As for sukuk issuances in Singapore, companies which have done so in order to broaden their investor base have found that the benefits of diversification weren't obvious.
"Just making a bond Syariah-compliant does not mean there are investors tripping over themselves to get it," pointed out Mr Lee. Funds in the region may not also have the mandates to invest in these products.
As commercially driven entities, most banks would be wary of the added cost from ever-increasing regulatory requirements when investing capital into a nascent market that currently offers low prospects and has limited governmental support, said OCBC Al-Amin's Syed Abdull Aziz.
He suggested the government could do more to promote the sector.
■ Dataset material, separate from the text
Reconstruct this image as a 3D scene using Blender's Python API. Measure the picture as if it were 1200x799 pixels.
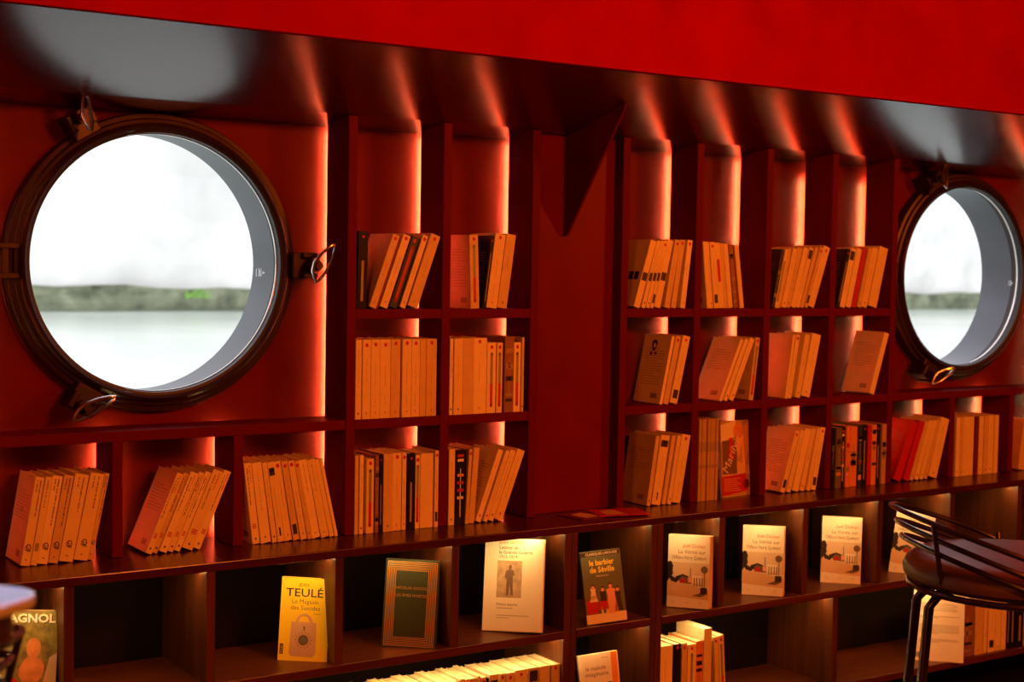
import bpy, bmesh, math, random
from mathutils import Vector, Matrix, Euler
rnd = random.Random(11)
S = bpy.context.scene
COL = S.collection
for o in list(bpy.data.objects): bpy.data.objects.remove(o)

# ------------------------------------------------------------------ camera
YAW, PITCH, ROLL, FPX = 0.58498, -0.05061, 0.01723, 1720.56
fw = Vector((math.sin(YAW), math.cos(YAW), 0)); rt = Vector((math.cos(YAW), -math.sin(YAW), 0)); up = Vector((0, 0, 1))
f2 = fw*math.cos(PITCH) + up*math.sin(PITCH); u2 = up*math.cos(PITCH) - fw*math.sin(PITCH)
r3 = rt*math.cos(ROLL) + u2*math.sin(ROLL); u3 = u2*math.cos(ROLL) - rt*math.sin(ROLL)
cam = bpy.data.cameras.new('camera'); co = bpy.data.objects.new('camera', cam); COL.objects.link(co)
m = Matrix((( r3.x, u3.x, -f2.x, 0), (r3.y, u3.y, -f2.y, -2.7), (r3.z, u3.z, -f2.z, 1.33), (0, 0, 0, 1)))
co.matrix_world = m
cam.sensor_width = 36; cam.lens = FPX/1200*36; cam.clip_start = .05
cam.dof.use_dof = True; cam.dof.focus_distance = 3.0; cam.dof.aperture_fstop = 5.0
S.camera = co
S.view_settings.view_transform = 'Standard'; S.view_settings.look = 'None'
S.view_settings.gamma = 1; S.view_settings.exposure = 0; S.view_settings.use_curve_mapping = False

# ------------------------------------------------------------------ daylight, room lamps and added fill lights
w = bpy.data.worlds.new('overcast_sky'); S.world = w; w.use_nodes = True
bg = w.node_tree.nodes['Background']; bg.inputs[0].default_value = (.93, .92, 1, 1); bg.inputs[1].default_value = 2.3
def area(name, loc, target, size, power, color):
    l = bpy.data.lights.new(name, 'AREA'); l.shape = 'DISK'; l.size = size; l.energy = power; l.color = color
    o = bpy.data.objects.new(name, l); COL.objects.link(o); o.location = loc
    o.rotation_euler = (Vector(target) - Vector(loc)).to_track_quat('-Z', 'Y').to_euler()
    return o
AMB = (1, .16, .010)
area('warm_area_light', (4.6, -3.2, 2.15), (2.4, 0, 1.3), .45, 58, AMB)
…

The government could consider the merits of developing a strategic plan with appropriate incentives for the key industry stakeholders, he said.
"This would help to nurture a comprehensive sizeable Islamic finance sector in Singapore, taking into consideration the long-term benefits of active participation in the Islamic finance channel within the context of the overall Asean integrated economic growth framework," said Syed Abdull Aziz.
Yeo Wico, Allen & Gledhill LLP partner, noted that due to the efforts of Singapore's regulators, there is a level playing field between Islamic finance and conventional finance.
"Singapore's attraction as an international finance centre in an economically vibrant region is key to the future growth of Islamic finance in Singapore," said Mr Yeo.
The Gulf Cooperation Council (GCC) region is transforming rapidly and Singapore companies should also seize opportunities there, said Zainul Abidin Rasheed, Singapore Ambassador to Kuwait and Foreign Minister's Special Envoy to the Middle East. The GCC comprises Bahrain, Kuwait, Oman, Qatar, Saudi Arabia and the United Arab Emirates.
Many may not be aware of the strong development and growth phase that the GCC is experiencing now. "The main cities of the GCC will be transformed, and Singapore should be part of this transformation," he said.